▶ _Objective_:
From the entries below, print exactly the span beginning with the line holding "1280 pixels high." and ending with the line holding "return np.array([0, 0, CAMH]) + d * t", endpoints included, and skip any pictures.

▶ _Information given_:
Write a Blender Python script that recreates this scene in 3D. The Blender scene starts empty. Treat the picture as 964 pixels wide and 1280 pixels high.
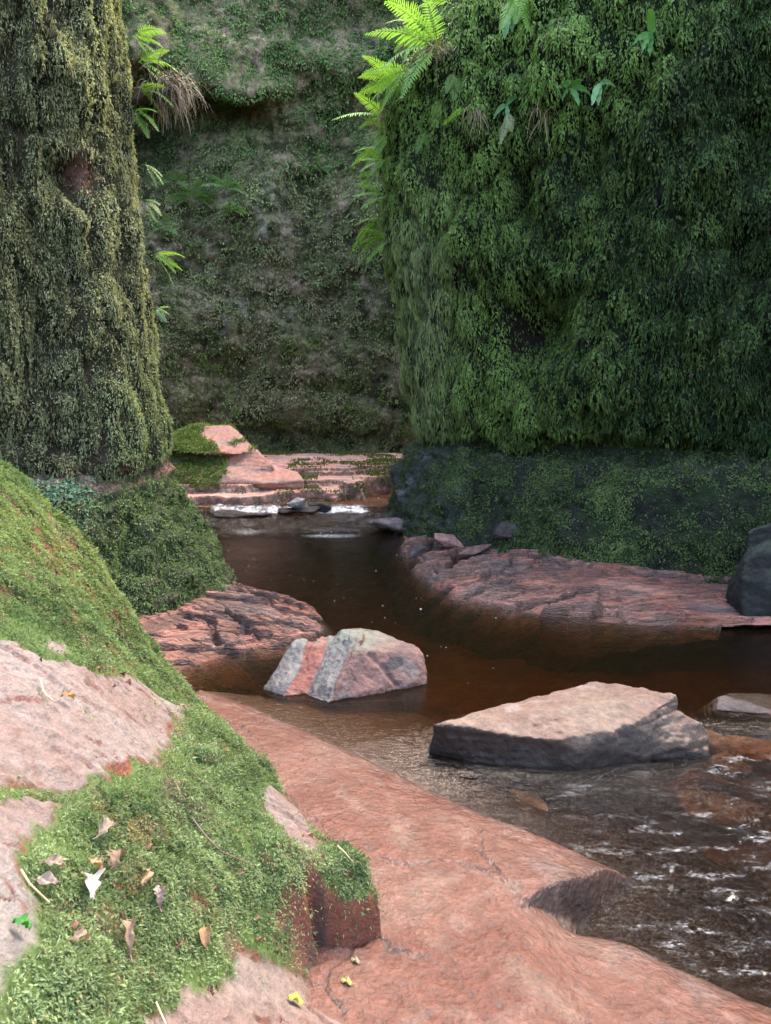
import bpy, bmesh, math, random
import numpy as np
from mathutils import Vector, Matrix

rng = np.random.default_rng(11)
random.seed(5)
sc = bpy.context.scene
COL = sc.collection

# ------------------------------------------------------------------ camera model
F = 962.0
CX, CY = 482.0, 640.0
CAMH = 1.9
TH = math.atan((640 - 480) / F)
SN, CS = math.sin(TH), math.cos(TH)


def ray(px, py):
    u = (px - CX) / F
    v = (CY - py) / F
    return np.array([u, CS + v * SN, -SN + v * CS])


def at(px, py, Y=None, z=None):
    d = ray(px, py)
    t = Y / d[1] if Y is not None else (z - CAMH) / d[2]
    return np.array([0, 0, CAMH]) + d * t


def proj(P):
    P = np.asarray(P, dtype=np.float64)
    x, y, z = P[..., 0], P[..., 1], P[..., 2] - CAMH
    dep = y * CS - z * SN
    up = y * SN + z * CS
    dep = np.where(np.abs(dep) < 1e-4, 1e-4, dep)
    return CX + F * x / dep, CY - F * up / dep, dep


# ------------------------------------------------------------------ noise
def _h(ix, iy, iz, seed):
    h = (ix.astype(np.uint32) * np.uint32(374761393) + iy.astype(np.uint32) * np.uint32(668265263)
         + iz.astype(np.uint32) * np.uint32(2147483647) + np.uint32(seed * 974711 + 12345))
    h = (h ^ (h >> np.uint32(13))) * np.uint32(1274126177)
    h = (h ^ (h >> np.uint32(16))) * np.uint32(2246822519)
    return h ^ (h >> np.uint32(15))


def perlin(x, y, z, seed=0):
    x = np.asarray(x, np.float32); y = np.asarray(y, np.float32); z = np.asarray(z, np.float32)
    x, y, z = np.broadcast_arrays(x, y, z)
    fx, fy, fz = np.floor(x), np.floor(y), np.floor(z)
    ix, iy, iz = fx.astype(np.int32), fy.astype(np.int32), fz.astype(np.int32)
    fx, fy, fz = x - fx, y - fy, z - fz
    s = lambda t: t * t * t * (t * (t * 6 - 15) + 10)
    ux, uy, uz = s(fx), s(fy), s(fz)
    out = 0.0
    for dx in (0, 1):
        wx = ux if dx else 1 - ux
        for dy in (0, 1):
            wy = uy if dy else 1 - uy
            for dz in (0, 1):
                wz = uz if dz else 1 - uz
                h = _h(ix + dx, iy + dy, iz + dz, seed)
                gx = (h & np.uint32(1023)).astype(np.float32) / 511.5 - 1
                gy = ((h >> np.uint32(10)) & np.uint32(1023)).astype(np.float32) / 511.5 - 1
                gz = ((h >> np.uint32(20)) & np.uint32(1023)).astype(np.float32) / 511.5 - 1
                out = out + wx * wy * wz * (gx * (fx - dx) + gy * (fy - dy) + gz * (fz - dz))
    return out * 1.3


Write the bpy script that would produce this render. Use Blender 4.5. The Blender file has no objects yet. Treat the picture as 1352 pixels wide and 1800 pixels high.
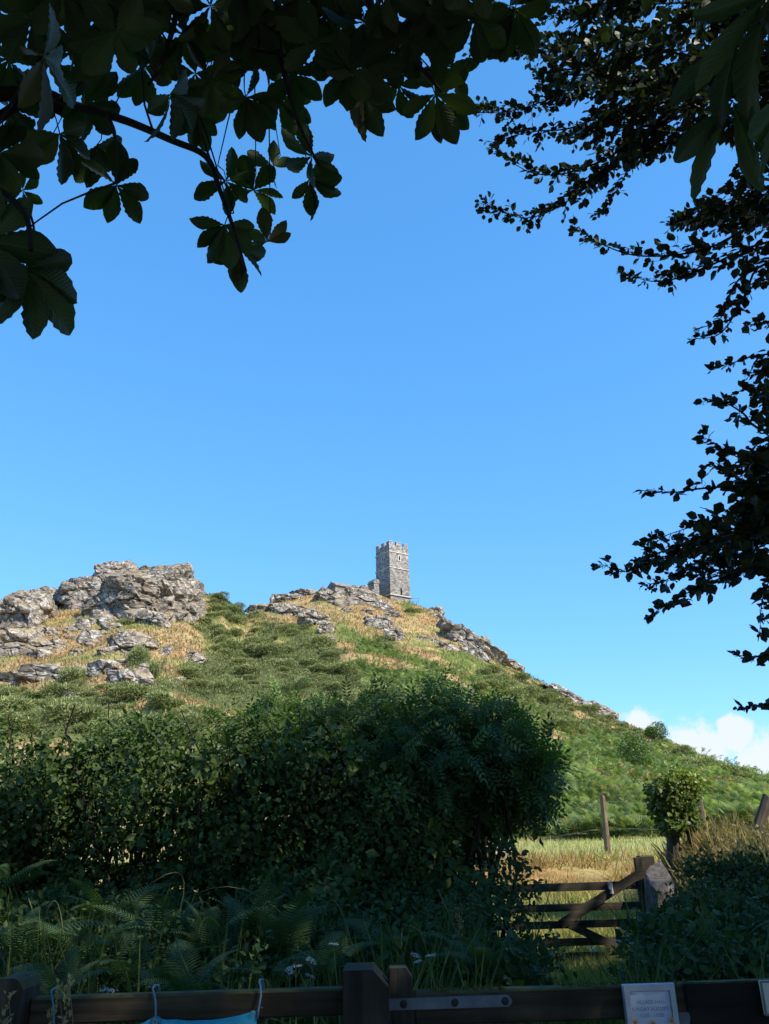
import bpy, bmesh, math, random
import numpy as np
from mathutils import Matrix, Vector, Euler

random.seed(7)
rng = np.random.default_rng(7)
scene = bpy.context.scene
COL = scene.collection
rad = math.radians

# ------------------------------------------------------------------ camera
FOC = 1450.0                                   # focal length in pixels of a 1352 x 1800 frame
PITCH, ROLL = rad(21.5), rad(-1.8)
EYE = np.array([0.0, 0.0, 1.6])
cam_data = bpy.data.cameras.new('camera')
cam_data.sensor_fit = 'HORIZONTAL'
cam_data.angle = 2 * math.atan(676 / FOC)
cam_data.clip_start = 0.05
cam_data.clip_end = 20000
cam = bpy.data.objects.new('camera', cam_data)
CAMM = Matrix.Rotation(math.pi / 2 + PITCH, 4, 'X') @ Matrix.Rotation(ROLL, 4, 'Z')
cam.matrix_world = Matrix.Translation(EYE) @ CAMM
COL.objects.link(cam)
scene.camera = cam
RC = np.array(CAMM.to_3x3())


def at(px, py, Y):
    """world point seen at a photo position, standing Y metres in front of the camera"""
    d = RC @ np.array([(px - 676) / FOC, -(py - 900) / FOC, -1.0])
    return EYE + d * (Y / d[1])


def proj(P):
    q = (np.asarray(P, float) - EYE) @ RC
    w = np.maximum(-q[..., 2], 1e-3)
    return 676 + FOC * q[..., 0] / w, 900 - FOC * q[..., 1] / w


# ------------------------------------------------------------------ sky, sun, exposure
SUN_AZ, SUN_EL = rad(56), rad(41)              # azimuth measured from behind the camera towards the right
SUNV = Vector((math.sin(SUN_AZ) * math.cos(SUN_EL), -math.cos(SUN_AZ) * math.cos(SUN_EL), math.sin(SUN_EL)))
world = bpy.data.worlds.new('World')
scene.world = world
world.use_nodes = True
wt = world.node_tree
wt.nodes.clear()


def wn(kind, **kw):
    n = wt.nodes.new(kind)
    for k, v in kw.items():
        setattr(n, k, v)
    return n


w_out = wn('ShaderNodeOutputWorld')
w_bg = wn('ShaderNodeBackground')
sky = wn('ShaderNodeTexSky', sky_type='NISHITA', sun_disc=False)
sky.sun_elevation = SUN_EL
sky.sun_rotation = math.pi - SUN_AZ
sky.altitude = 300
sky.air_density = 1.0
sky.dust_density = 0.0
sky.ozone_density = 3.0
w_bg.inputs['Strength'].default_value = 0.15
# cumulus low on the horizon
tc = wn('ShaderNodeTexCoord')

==

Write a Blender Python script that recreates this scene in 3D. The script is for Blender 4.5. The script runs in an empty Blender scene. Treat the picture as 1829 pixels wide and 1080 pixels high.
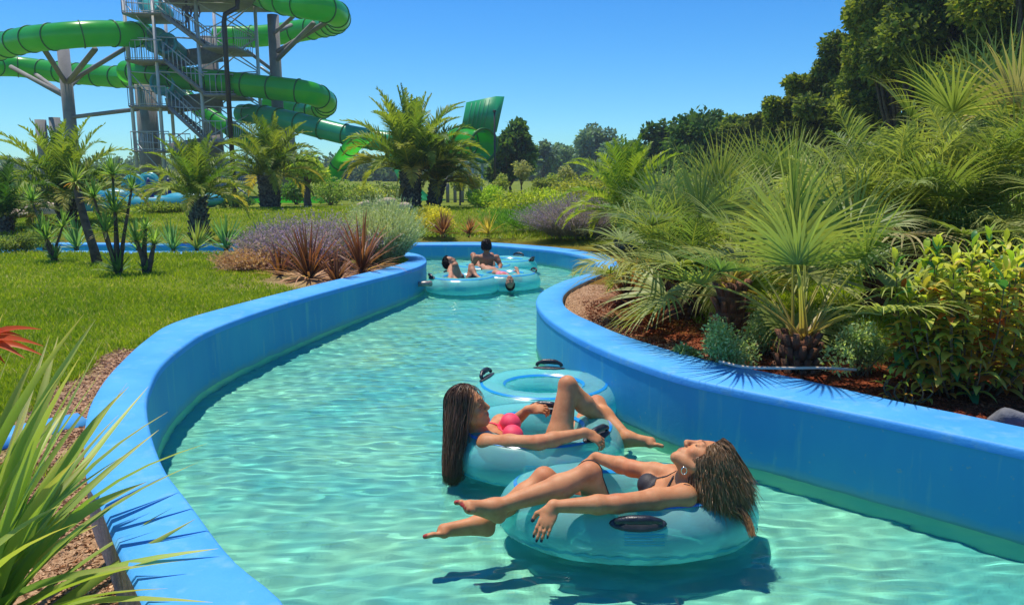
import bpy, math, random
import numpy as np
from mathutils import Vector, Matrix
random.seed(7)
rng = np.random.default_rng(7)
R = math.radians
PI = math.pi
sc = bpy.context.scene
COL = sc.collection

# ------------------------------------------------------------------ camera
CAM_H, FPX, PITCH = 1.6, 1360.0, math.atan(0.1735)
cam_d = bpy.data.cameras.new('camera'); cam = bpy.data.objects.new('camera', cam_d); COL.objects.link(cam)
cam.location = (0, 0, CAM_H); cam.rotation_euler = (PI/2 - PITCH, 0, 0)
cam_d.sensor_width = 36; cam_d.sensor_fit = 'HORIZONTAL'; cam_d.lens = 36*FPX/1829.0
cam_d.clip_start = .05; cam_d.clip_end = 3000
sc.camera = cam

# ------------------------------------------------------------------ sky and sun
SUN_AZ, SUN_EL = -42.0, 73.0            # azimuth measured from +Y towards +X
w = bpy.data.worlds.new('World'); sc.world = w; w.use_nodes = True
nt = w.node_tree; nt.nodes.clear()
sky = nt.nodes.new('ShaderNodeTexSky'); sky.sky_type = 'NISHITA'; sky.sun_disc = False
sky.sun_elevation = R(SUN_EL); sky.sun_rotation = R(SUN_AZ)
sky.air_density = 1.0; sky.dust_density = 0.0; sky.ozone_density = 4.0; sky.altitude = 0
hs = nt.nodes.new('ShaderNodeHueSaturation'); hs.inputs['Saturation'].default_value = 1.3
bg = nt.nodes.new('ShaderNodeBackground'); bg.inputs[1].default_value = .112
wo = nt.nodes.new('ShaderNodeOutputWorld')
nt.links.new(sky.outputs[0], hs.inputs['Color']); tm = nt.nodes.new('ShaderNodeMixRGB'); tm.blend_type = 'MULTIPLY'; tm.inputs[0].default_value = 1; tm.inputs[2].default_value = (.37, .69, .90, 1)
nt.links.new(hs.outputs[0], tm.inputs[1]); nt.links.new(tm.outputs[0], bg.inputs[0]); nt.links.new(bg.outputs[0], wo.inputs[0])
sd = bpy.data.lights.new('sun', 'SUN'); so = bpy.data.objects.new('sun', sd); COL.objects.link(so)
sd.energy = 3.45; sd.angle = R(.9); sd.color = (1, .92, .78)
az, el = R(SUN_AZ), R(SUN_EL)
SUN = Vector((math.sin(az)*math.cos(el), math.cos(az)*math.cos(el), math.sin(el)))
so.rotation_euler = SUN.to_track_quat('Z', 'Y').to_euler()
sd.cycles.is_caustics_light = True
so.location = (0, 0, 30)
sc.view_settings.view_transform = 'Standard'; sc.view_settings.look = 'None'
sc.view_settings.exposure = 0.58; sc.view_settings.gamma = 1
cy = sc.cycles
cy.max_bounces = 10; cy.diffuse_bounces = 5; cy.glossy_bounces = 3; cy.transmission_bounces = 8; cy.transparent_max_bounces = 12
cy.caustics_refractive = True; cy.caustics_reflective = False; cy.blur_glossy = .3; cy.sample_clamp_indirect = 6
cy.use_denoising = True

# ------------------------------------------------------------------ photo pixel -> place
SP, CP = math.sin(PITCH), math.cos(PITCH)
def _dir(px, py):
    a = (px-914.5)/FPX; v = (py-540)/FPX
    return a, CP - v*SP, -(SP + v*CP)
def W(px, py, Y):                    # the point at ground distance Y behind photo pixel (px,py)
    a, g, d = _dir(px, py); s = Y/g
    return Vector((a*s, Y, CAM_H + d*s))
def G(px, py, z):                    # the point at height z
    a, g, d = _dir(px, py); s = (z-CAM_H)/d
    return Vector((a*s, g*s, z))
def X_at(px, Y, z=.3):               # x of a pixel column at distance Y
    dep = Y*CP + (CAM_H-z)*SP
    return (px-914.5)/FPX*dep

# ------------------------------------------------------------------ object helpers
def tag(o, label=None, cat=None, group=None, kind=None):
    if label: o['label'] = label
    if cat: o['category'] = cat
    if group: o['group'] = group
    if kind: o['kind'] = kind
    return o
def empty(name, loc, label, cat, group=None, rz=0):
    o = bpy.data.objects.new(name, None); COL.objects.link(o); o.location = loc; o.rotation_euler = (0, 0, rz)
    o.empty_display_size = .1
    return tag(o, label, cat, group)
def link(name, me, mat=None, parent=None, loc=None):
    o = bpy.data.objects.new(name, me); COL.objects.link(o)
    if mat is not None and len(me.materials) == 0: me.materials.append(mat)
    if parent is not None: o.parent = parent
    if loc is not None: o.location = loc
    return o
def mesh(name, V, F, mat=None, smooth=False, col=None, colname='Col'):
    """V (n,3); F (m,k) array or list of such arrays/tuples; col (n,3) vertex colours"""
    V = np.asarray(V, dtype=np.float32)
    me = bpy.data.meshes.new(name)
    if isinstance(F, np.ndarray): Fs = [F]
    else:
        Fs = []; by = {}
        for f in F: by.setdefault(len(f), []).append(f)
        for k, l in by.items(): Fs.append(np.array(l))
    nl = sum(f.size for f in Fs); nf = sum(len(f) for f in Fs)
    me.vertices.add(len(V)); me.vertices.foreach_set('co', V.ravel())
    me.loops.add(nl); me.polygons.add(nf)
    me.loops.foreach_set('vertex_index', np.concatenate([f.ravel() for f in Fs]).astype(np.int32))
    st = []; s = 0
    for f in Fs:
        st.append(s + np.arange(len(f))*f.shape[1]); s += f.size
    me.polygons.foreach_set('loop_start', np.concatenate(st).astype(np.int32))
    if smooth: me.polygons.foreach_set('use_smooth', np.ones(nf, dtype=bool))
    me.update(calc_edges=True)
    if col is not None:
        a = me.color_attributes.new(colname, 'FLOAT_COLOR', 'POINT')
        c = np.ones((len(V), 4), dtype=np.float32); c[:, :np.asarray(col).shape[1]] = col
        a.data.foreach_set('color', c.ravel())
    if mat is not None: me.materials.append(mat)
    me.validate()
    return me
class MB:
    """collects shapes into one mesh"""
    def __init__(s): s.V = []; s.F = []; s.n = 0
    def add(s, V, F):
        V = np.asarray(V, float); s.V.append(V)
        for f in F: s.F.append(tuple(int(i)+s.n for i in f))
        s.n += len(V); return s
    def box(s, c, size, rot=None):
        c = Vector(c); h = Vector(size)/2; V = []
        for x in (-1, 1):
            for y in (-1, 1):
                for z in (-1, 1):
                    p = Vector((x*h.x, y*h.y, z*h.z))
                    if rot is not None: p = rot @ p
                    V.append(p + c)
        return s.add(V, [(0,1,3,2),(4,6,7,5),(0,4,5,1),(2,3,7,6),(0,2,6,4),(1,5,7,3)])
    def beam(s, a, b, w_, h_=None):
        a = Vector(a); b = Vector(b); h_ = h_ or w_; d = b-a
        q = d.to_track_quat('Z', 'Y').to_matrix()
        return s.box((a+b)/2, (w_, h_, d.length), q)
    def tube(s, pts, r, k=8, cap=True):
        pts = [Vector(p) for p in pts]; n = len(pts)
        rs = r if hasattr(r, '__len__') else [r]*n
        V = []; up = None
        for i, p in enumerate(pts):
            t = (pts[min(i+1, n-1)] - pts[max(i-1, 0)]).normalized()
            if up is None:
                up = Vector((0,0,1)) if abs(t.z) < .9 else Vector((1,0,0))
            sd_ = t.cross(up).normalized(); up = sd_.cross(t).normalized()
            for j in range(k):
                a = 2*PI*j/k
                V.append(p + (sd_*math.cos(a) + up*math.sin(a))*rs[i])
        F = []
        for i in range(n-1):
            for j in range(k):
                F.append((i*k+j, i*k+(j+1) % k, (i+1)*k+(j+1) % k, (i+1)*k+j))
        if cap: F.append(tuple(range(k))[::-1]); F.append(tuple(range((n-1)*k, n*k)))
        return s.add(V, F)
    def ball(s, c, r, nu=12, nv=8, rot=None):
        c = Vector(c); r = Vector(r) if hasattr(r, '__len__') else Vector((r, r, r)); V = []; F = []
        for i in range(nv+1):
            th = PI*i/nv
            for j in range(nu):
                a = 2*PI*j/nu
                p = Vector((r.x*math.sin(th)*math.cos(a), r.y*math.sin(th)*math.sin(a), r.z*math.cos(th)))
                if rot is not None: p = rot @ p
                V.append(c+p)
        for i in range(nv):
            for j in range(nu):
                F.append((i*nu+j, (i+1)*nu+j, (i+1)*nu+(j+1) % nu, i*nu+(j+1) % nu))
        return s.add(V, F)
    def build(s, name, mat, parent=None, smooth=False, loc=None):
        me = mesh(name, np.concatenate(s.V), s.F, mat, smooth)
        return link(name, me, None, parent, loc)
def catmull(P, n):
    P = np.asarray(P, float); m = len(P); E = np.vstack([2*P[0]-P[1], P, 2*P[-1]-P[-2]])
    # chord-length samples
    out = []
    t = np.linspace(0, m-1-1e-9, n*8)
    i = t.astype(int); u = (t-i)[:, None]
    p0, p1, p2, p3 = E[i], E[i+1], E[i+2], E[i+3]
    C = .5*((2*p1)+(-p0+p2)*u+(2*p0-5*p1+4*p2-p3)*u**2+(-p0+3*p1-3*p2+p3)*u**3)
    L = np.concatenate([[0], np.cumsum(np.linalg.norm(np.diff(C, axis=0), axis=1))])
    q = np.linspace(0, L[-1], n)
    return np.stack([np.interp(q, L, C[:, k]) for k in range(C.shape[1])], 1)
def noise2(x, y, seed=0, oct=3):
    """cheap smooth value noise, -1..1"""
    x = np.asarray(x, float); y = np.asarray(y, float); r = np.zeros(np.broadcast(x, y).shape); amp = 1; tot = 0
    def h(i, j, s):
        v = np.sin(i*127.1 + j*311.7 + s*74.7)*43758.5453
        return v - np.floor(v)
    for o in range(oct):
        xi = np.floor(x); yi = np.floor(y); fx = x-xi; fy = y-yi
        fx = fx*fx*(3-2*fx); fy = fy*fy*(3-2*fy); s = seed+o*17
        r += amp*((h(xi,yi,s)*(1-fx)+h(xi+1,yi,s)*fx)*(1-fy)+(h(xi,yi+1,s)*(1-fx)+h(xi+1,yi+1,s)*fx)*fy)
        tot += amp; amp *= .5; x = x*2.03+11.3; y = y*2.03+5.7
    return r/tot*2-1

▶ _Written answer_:
Write a Blender Python script that recreates this scene in 3D. The Blender scene starts empty. Treat the picture as 964 pixels wide and 1280 pixels high.
import bpy, bmesh, math, random
import numpy as np
from mathutils import Vector, Matrix

rng = np.random.default_rng(11)
random.seed(5)
sc = bpy.context.scene
COL = sc.collection

# ------------------------------------------------------------------ camera model
F = 962.0
CX, CY = 482.0, 640.0
CAMH = 1.9
TH = math.atan((640 - 480) / F)
SN, CS = math.sin(TH), math.cos(TH)


def ray(px, py):
    u = (px - CX) / F
    v = (CY - py) / F
    return np.array([u, CS + v * SN, -SN + v * CS])


def at(px, py, Y=None, z=None):
    d = ray(px, py)
    t = Y / d[1] if Y is not None else (z - CAMH) / d[2]
    return np.array([0, 0, CAMH]) + d * t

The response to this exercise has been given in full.